**INSTRUCTIONS TO FOLLOW**
Retype, word for word, the lines from the first line of the entries through the line that holds "green grass along"; leave out the pictures.

[Scripts that build scenes]
====================

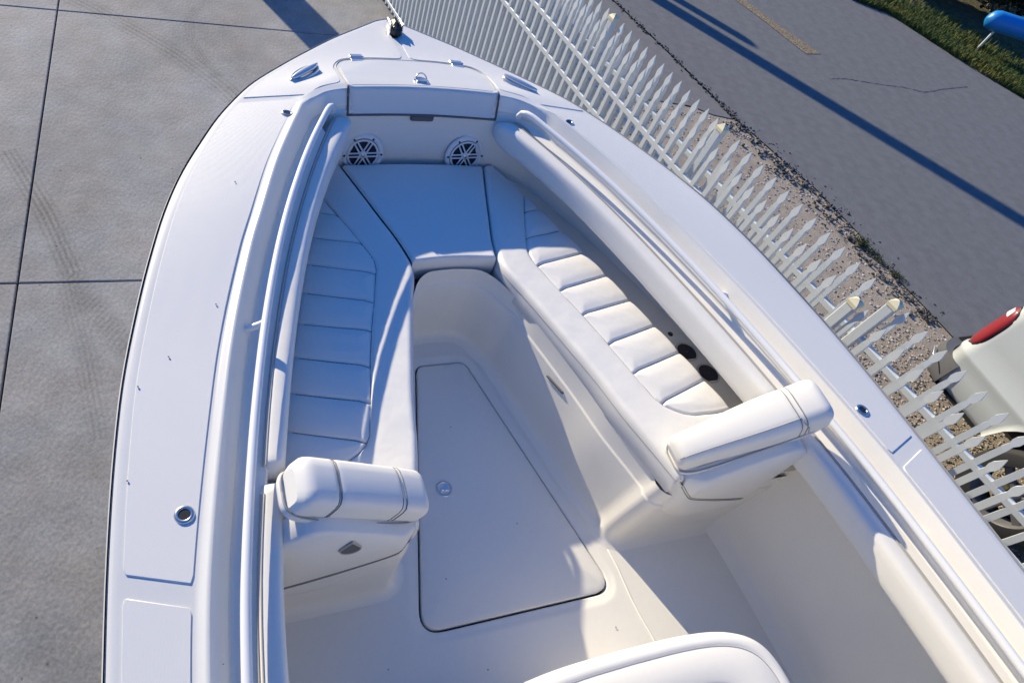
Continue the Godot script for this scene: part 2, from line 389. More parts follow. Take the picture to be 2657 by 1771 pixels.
	for q in 3:
		var b := Basis(Vector3.UP, q * 2.1); tri(bl, b * Vector3(-0.012, 0, 0), b * Vector3(0.012, 0, 0), b * Vector3(0.0, 0.10, 0.045))
	var bm := mesh_of(bl, M.grass)
	M.grass.cull_mode = BaseMaterial3D.CULL_DISABLED
	tf = []; cl = []
	for i in 16000:
		var z := rng.randf_range(-11.0, -4.5); var e := 0.0
		for k in FAR.size() - 1:
			if z >= FAR[k][1] and z <= FAR[k + 1][1]: e = lerpf(FAR[k][0], FAR[k + 1][0], (z - FAR[k][1]) / (FAR[k + 1][1] - FAR[k][1]))
		var x := e + absf(rng.randfn(0.0, 0.75)) - 0.05
		var dry := sin(x * 3.1 + z * 2.3) + sin(x * 7.0 - z * 5.0)
		if dry > 1.1 and rng.randf() < 0.8: continue
		var s := rng.randf_range(0.5, 1.25)
		tf.append(Transform3D(Basis.from_euler(Vector3(rng.randfn(0, 0.25), rng.randf() * 6, rng.randfn(0, 0.25))).scaled(Vector3(s, s, s)), Vector3(x, G + 0.008, z)))
		var g := rng.randf_range(0.6, 1.2); cl.append(Color(0.085 * g + maxf(dry, 0) * 0.04, 0.125 * g + maxf(dry, 0) * 0.02, 0.025 * g))
	many("verge_grass", bm, tf, cl, "short green grass along the far side of the road", "grass")

func many(called: String, mesh: Mesh, tf: Array, cl: Array, label: String, cat := "", parent: Node = self) -> MultiMeshInstance3D:
	var mm := MultiMesh.new(); mm.transform_format = MultiMesh.TRANSFORM_3D; mm.use_colors = true; mm.mesh = mesh; mm.instance_count = tf.size()
	for i in tf.size(): mm.set_instance_transform(i, tf[i]); mm.set_instance_color(i, cl[i])
	var o := MultiMeshInstance3D.new(); o.name = called; o.multimesh = mm; parent.add_child(o, true)
	if label: o.set_meta("label", label)
	o.set_meta("kind", "stuff")
	if cat: o.set_meta("category", cat)
	return o
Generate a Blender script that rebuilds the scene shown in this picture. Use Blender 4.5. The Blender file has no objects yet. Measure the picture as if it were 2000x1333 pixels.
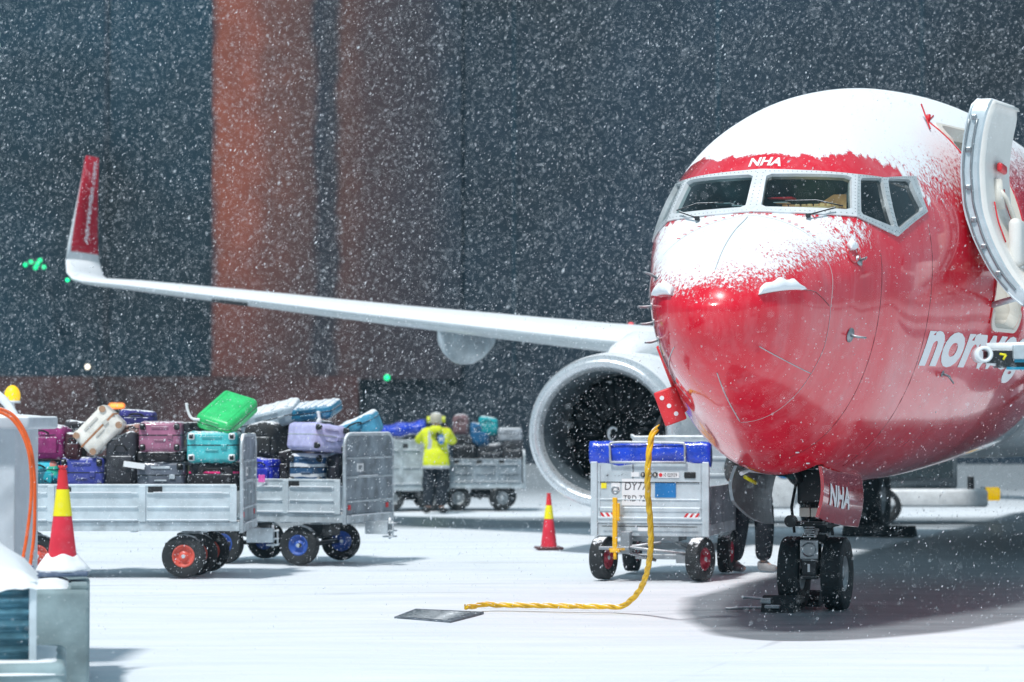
import bpy, bmesh, math, random
import numpy as np
from mathutils import Vector, Matrix, Euler
R=math.radians; PI=math.pi
random.seed(7); rng=np.random.default_rng(11)
S=bpy.context.scene
COL=S.collection

# ------------------------------------------------------------------ camera, world, light, exposure
F_PX=5013.0; CAM_H=1.798; PITCH=0.02987
cd=bpy.data.cameras.new('camera'); cam=bpy.data.objects.new('camera',cd); COL.objects.link(cam)
cam.location=(0,0,CAM_H); cam.rotation_euler=(PI/2+PITCH,0,0)
cd.sensor_width=36; cd.lens=F_PX/2000*36; cd.clip_start=.1; cd.clip_end=600
cd.dof.use_dof=True; cd.dof.focus_distance=22.5; cd.dof.aperture_fstop=1.9
S.camera=cam
W=bpy.data.worlds.new('World'); S.world=W; W.use_nodes=True
bg=W.node_tree.nodes['Background']; bg.inputs[0].default_value=(.29,.42,.51,1); bg.inputs[1].default_value=.95
sd=bpy.data.lights.new('floodlight','SUN'); sd.energy=3.3; sd.angle=R(6); sd.color=(1,.985,.97)
sun=bpy.data.objects.new('floodlight',sd); COL.objects.link(sun)
sun.rotation_euler=Vector((-.70,-1.35,2.5)).to_track_quat('Z','Y').to_euler()
S.view_settings.view_transform='Standard'; S.view_settings.look='None'; S.view_settings.exposure=.08; S.view_settings.gamma=1
S.cycles.volume_bounces=0; S.cycles.max_bounces=8; S.cycles.transparent_max_bounces=8
S.cycles.use_denoising=True

# ------------------------------------------------------------------ materials
def lin(c):
    return tuple(((x/255)/12.92 if x/255<=.04045 else ((x/255+.055)/1.055)**2.4) for x in c)+(1,)
def N(nt,typ,**kw):
    n=nt.nodes.new(typ)
    for k,v in kw.items():
        if k in('ins',):
            for a,b in v.items(): n.inputs[a].default_value=b
        else: setattr(n,k,v)
    return n
def new_mat(name):
    m=bpy.data.materials.new(name); m.use_nodes=True; nt=m.node_tree
    return m,nt,nt.nodes['Principled BSDF']
def mapr(nt,src,a,b,c=0,d=1):
    n=N(nt,'ShaderNodeMapRange'); n.inputs[1].default_value=a;n.inputs[2].default_value=b;n.inputs[3].default_value=c;n.inputs[4].default_value=d
    nt.links.new(src,n.inputs[0]); return n.outputs[0]
def mth(nt,op,a,b=None):
    n=N(nt,'ShaderNodeMath',operation=op)
    for i,x in enumerate((a,b)):
        if x is None: continue
        if isinstance(x,(int,float)): n.inputs[i].default_value=x
        else: nt.links.new(x,n.inputs[i])
    return n.outputs[0]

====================

**RESULT FOR THIS TASK**
Continue the Godot script for this scene: part 2, from line 389. More parts follow. Take the picture to be 2657 by 1771 pixels.
	for q in 3:
		var b := Basis(Vector3.UP, q * 2.1); tri(bl, b * Vector3(-0.012, 0, 0), b * Vector3(0.012, 0, 0), b * Vector3(0.0, 0.10, 0.045))
	var bm := mesh_of(bl, M.grass)
	M.grass.cull_mode = BaseMaterial3D.CULL_DISABLED
	tf = []; cl = []
	for i in 16000:
		var z := rng.randf_range(-11.0, -4.5); var e := 0.0
		for k in FAR.size() - 1:
			if z >= FAR[k][1] and z <= FAR[k + 1][1]: e = lerpf(FAR[k][0], FAR[k + 1][0], (z - FAR[k][1]) / (FAR[k + 1][1] - FAR[k][1]))
		var x := e + absf(rng.randfn(0.0, 0.75)) - 0.05
		var dry := sin(x * 3.1 + z * 2.3) + sin(x * 7.0 - z * 5.0)
		if dry > 1.1 and rng.randf() < 0.8: continue
		var s := rng.randf_range(0.5, 1.25)
		tf.append(Transform3D(Basis.from_euler(Vector3(rng.randfn(0, 0.25), rng.randf() * 6, rng.randfn(0, 0.25))).scaled(Vector3(s, s, s)), Vector3(x, G + 0.008, z)))
		var g := rng.randf_range(0.6, 1.2); cl.append(Color(0.085 * g + maxf(dry, 0) * 0.04, 0.125 * g + maxf(dry, 0) * 0.02, 0.025 * g))
	many("verge_grass", bm, tf, cl, "short green grass along the far side of the road", "grass")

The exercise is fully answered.